*** INFORMATION SUPPLIED ***

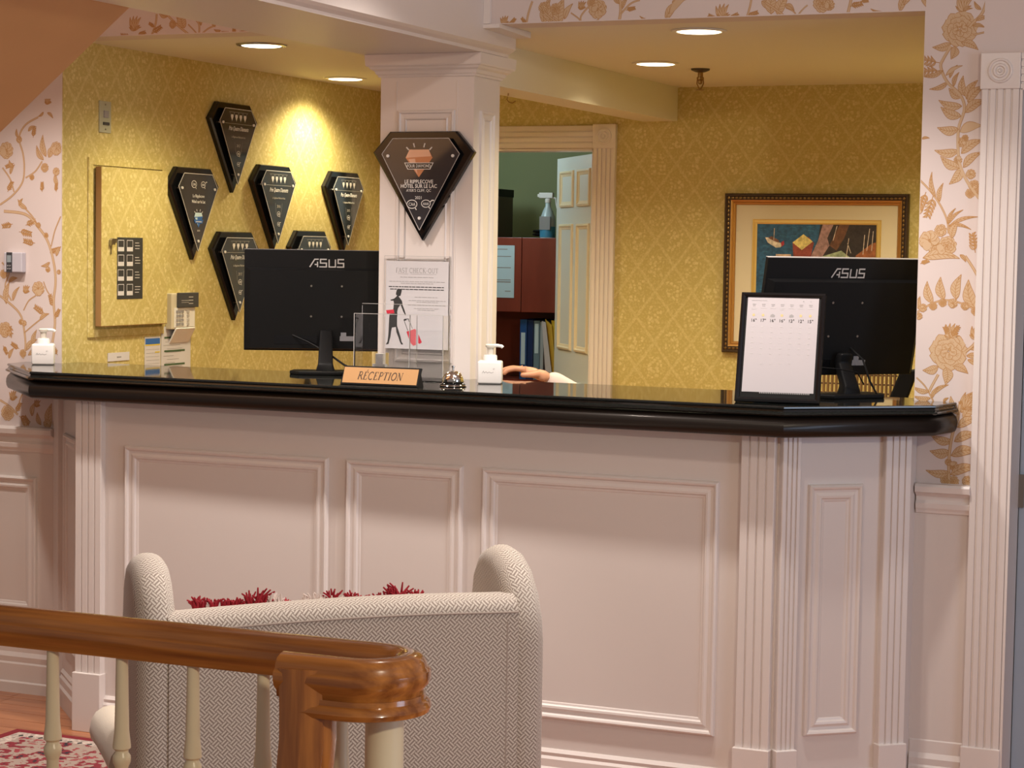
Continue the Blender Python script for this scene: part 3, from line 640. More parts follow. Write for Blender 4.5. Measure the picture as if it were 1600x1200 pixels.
# ------------------------------------------------------------------ reception desk
desk = thing('reception_desk', 'long white panelled reception desk with fluted corner pilasters under the black top', 'desk', (-2.7, 5.5, 0))
def D(mb): mb.M = Matrix.Translation((2.7, -5.5, 0)) @ mb.M; return mb
BF = 5.50; BH = 1.0655
outl = [(-4.2, 5.862), (-4.215, 5.86), (-3.85, BF), (-1.57, BF), (-1.266, 5.76), (-1.266, 5.862)]
m = D(MB()); m.prism(outl, 0, BH); obj('carcass', m, PAINT, desk)
F0 = fr((0, BF, 0), (1, 0)); FL_ = fr((-4.215, 5.865, 0), (1, -1)); FR_ = fr((-1.57, BF, 0), (.759, .651))
TD = Matrix.Translation((2.7, -5.5, 0))
def on(F): m = MB(); m.M = TD @ F; return m
for (x0, x1) in ((-3.699, -2.97), (-2.909, -2.522), (-2.46, -1.735)):
    obj('panel_moulding', on(F0).frame(x0, x1, .207, .927, MP), TRIM, desk)
obj('panel_moulding', on(FL_).frame(.15, .40, .207, .927, MP), TRIM, desk)
obj('panel_moulding', on(FR_).frame(.093, .259, .221, .927, MP), TRIM, desk)
def bprof(F, x0, x1, s=1):
    pr = [(0, 0), (.020, 0), (.020, .06), (.014, .068), (.014, .09), (.008, .098), (.010, .108), (.003, .118), (0, .118)]
    return on(F).loft([[(x0, z, a) for a, z in pr], [(x1, z, a) for a, z in pr]])
obj('base_moulding', bprof(F0, -3.776, -1.669), TRIM, desk)
obj('base_moulding', bprof(FL_, .10, .45), TRIM, desk)
obj('base_moulding', bprof(FR_, .055, .32), TRIM, desk)
def pil(F, x0, x1, z1=BH, n=3):
    m = on(F); m.M = m.M @ Matrix.Translation((x0, 0, 0)); fluted(m, x1-x0, .19, z1, .024, n, .006); obj('pilaster', m, TRIM, desk)
    obj('plinth_block', on(F).box(x0-.004, x1+.004, 0, .19, 0, .034), TRIM, desk, bevel=.002)
pil(F0, -3.874, -3.776); pil(F0, -1.669, -1.572); pil(FR_, .004, .06); pil(FR_, .318, .398)
m = on(FL_); m.box(.0, .095, 0, BH, 0, .02).box(.455, .512, 0, BH, 0, .02); obj('corner_stile', m, TRIM, desk, bevel=.002)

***

§ EXERCISE:
Take the listing and print it again exactly, but without any pictures.

§ CORRECT RESPONSE:
Continue the Blender Python script for this scene: part 3, from line 640. More parts follow. Write for Blender 4.5. Measure the picture as if it were 1600x1200 pixels.
# ------------------------------------------------------------------ reception desk
desk = thing('reception_desk', 'long white panelled reception desk with fluted corner pilasters under the black top', 'desk', (-2.7, 5.5, 0))
def D(mb): mb.M = Matrix.Translation((2.7, -5.5, 0)) @ mb.M; return mb
BF = 5.50; BH = 1.0655
outl = [(-4.2, 5.862), (-4.215, 5.86), (-3.85, BF), (-1.57, BF), (-1.266, 5.76), (-1.266, 5.862)]
m = D(MB()); m.prism(outl, 0, BH); obj('carcass', m, PAINT, desk)
F0 = fr((0, BF, 0), (1, 0)); FL_ = fr((-4.215, 5.865, 0), (1, -1)); FR_ = fr((-1.57, BF, 0), (.759, .651))
TD = Matrix.Translation((2.7, -5.5, 0))
def on(F): m = MB(); m.M = TD @ F; return m
for (x0, x1) in ((-3.699, -2.97), (-2.909, -2.522), (-2.46, -1.735)):
    obj('panel_moulding', on(F0).frame(x0, x1, .207, .927, MP), TRIM, desk)
obj('panel_moulding', on(FL_).frame(.15, .40, .207, .927, MP), TRIM, desk)
obj('panel_moulding', on(FR_).frame(.093, .259, .221, .927, MP), TRIM, desk)
def bprof(F, x0, x1, s=1):
    pr = [(0, 0), (.020, 0), (.020, .06), (.014, .068), (.014, .09), (.008, .098), (.010, .108), (.003, .118), (0, .118)]
    return on(F).loft([[(x0, z, a) for a, z in pr], [(x1, z, a) for a, z in pr]])
obj('base_moulding', bprof(F0, -3.776, -1.669), TRIM, desk)
obj('base_moulding', bprof(FL_, .10, .45), TRIM, desk)
obj('base_moulding', bprof(FR_, .055, .32), TRIM, desk)
def pil(F, x0, x1, z1=BH, n=3):
    m = on(F); m.M = m.M @ Matrix.Translation((x0, 0, 0)); fluted(m, x1-x0, .19, z1, .024, n, .006); obj('pilaster', m, TRIM, desk)
    obj('plinth_block', on(F).box(x0-.004, x1+.004, 0, .19, 0, .034), TRIM, desk, bevel=.002)
pil(F0, -3.874, -3.776); pil(F0, -1.669, -1.572); pil(FR_, .004, .06); pil(FR_, .318, .398)
m = on(FL_); m.box(.0, .095, 0, BH, 0, .02).box(.455, .512, 0, BH, 0, .02); obj('corner_stile', m, TRIM, desk, bevel=.002)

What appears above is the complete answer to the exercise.